We have “Value-added Resellers” as well. But it sounds a little different. We sell computers to these people who take and completely alter the computers to sell for specialty purposes. So if say… some business needed a computer to monitor and time all the electricity in the business…(I just made that up) they’d remove whatever h/w isn’t necessary and add required h/w and s/w. Not exactly consultants. The phrase kind of makes sense, but I agree that its clunky.

Couldn’t agree with most of you on the usage of “ping”.

I have been guilty of using a lot of these cliches myself but all I can say in my defense is that other people understand me better and prevents me from feeliing a like an old fashioned fuddy duddy.

The one expression that I particularly dislike is “heads up” to indicate and advance notice or warning. I get an image of me sitting in my cube and looking quizzically with a open mouthed stupid expression while someone walks by my desk and saying something while I am right in the middle of doing something.

Dang! should have previewed better…

Please re-read line 1 of my previous post as

Couldn’t agree MORE with most of you on the usage of “ping”.

I had a client who was fond of “net-net” as in “what will be the net-net result?” I never could pin him down on what the difference was between “net” and “net-net.”

I did actually cure my boss from using that “there are no problems, only opportunities” line, though. One day I took a phone call from a lawyer, walked into my boss’ office and said, “we have an opportunity to be subpoenaed!”

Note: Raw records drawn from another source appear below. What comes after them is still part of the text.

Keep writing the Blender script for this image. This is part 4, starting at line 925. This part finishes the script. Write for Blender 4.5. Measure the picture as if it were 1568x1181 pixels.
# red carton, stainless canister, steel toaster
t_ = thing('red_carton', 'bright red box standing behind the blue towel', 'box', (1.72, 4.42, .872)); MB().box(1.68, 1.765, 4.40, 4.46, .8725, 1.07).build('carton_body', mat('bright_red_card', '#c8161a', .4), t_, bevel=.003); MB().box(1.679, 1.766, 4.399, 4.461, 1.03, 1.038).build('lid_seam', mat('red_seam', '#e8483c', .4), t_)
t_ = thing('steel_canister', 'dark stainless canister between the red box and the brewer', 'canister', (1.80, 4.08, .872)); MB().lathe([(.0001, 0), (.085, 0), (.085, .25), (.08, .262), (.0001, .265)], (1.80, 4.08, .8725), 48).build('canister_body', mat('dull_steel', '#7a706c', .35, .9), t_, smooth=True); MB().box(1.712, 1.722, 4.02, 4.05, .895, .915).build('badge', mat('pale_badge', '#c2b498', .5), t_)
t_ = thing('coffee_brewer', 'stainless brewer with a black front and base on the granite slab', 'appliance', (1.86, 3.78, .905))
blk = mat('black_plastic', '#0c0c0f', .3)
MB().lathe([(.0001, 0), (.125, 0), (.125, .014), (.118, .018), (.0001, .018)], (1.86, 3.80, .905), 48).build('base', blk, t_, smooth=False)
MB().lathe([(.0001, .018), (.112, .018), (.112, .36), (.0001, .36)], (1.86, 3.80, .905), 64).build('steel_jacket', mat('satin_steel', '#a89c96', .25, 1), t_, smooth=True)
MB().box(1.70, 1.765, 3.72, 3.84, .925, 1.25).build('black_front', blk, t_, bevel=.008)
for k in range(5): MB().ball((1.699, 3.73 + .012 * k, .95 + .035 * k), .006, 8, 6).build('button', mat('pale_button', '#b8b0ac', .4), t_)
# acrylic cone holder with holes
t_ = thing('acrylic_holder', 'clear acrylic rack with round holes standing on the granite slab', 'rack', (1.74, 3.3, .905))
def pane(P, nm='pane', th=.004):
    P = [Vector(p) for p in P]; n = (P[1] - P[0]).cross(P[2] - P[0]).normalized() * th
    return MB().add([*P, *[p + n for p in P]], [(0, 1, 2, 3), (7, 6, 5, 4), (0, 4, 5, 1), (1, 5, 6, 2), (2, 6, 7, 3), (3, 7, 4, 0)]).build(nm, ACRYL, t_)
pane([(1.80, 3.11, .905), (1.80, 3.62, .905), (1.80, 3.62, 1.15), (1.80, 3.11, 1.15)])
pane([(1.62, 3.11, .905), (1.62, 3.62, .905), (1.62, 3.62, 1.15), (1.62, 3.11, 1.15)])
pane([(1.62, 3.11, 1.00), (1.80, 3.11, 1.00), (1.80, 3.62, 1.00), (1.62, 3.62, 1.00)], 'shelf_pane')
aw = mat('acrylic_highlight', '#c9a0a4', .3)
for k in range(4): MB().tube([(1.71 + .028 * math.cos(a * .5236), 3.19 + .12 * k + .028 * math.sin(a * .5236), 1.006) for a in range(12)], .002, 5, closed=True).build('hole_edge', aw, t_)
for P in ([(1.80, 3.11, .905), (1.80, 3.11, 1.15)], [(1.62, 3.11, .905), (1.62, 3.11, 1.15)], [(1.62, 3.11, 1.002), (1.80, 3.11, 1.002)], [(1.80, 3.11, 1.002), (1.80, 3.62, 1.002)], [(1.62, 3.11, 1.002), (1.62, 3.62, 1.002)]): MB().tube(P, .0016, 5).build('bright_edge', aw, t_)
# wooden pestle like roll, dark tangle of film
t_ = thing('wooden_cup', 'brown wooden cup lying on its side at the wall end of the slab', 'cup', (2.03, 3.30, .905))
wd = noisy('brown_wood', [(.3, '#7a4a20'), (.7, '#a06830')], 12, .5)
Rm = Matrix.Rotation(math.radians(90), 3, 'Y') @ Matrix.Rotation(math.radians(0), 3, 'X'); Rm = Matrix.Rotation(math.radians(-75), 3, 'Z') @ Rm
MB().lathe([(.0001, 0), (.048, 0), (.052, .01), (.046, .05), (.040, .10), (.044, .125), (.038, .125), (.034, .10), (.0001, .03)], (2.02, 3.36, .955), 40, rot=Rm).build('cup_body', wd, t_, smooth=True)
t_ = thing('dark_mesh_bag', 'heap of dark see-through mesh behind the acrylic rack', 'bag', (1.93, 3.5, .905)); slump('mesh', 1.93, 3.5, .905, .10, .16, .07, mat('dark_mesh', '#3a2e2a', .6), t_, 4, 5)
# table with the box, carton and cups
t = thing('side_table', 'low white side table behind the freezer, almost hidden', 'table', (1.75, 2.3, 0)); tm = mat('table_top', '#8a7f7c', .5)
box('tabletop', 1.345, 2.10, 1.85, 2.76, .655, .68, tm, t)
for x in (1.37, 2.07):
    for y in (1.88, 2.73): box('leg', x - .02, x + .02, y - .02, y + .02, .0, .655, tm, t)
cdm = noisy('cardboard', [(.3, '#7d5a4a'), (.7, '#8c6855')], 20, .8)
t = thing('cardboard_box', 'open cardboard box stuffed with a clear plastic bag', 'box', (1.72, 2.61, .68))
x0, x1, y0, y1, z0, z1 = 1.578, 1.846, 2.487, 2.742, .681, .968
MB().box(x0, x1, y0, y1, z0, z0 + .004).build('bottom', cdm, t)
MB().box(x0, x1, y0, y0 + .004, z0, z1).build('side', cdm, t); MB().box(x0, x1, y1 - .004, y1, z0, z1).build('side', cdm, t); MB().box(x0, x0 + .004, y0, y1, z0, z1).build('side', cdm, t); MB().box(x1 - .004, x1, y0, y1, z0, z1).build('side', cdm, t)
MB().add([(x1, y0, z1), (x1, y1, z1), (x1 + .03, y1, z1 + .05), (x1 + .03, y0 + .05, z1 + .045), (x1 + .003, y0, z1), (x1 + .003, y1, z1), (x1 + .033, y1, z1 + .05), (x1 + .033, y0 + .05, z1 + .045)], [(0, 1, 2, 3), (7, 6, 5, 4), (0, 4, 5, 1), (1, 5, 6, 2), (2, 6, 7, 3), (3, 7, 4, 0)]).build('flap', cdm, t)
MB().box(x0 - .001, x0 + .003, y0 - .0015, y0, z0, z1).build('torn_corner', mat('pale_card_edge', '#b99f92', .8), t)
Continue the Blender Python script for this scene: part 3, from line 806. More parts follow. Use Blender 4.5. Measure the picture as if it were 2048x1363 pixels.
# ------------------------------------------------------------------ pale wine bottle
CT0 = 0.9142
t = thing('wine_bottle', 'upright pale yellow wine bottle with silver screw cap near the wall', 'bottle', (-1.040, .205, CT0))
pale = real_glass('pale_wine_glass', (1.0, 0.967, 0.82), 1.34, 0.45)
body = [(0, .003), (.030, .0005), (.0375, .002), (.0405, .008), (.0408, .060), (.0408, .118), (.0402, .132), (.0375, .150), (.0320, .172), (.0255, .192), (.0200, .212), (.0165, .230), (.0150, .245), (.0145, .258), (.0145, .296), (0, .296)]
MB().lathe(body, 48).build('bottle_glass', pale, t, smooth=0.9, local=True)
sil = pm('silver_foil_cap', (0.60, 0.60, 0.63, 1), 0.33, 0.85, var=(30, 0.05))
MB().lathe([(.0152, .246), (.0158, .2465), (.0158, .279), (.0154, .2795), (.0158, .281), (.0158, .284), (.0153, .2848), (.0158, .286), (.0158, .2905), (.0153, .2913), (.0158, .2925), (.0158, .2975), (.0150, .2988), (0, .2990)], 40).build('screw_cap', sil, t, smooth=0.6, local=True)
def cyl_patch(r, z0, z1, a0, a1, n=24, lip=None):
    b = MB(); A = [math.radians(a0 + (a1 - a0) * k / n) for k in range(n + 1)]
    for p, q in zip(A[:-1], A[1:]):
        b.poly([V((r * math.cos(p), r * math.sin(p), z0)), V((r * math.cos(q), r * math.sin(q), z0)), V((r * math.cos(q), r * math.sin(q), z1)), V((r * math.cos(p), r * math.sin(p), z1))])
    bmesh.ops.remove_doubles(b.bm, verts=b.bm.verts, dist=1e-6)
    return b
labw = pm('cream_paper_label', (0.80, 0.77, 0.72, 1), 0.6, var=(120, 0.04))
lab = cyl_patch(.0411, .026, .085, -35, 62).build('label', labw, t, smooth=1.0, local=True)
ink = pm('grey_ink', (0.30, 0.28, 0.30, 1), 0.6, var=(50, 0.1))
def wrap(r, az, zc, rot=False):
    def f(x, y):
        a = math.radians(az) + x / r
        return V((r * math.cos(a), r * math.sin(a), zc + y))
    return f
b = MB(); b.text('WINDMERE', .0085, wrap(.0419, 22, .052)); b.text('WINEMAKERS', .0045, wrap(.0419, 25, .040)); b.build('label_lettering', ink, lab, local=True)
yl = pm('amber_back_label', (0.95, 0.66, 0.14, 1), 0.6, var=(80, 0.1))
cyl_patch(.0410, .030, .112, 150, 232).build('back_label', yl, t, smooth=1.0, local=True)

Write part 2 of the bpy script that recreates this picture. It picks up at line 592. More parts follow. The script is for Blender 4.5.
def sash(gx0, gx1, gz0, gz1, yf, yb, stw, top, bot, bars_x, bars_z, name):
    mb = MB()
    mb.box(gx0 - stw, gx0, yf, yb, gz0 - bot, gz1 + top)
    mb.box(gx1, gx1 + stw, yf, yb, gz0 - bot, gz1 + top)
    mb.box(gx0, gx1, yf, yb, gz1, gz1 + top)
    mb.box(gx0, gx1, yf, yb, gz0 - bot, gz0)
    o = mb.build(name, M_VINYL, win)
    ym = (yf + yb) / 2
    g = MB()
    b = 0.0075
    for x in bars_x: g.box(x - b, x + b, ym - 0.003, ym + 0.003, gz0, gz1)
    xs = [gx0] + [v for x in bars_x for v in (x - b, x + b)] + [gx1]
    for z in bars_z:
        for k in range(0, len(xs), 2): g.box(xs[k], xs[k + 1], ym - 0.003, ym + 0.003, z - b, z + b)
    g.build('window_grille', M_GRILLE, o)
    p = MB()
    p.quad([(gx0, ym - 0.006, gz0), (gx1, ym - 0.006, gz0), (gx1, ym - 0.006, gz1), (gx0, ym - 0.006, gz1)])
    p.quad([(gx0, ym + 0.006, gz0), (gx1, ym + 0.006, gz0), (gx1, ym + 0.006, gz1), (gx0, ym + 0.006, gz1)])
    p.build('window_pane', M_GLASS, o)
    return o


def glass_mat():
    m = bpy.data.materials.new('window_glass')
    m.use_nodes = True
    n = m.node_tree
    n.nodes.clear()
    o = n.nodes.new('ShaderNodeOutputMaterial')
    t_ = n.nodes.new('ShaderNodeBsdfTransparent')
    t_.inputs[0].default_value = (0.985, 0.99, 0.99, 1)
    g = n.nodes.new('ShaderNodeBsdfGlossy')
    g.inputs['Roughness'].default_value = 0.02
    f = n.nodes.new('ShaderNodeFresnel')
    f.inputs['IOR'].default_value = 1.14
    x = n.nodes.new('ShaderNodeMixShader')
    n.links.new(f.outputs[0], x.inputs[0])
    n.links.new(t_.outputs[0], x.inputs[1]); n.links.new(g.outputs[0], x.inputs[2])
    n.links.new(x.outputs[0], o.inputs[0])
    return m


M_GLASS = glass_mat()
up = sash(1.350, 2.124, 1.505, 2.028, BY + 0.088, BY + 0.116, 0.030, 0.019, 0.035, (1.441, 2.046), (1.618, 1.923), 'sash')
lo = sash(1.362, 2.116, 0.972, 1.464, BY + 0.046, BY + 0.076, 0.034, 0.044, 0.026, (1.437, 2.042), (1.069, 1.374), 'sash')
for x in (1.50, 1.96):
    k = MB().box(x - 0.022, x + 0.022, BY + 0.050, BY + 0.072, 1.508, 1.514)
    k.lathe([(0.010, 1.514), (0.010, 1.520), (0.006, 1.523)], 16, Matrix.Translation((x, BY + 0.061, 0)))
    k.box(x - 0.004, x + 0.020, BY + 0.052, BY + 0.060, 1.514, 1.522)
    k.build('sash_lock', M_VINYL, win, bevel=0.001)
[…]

This makes me think of a specific example I encountered as temp placement counselor at the very horrible Olsten Staffing Services (now Adecco). Temps were no longer called temps; they were assigment employees. So, one day, I’m trying to reach one of the temps at her job and the receptionist I was speaking to was none too bright. I knew I had to be as clear as possible about whom I was seeking, so I explained that the person was a temp, which is a term I was confident she had heard before… My boss was standing behind me yelling “assignment employee!” Bitch!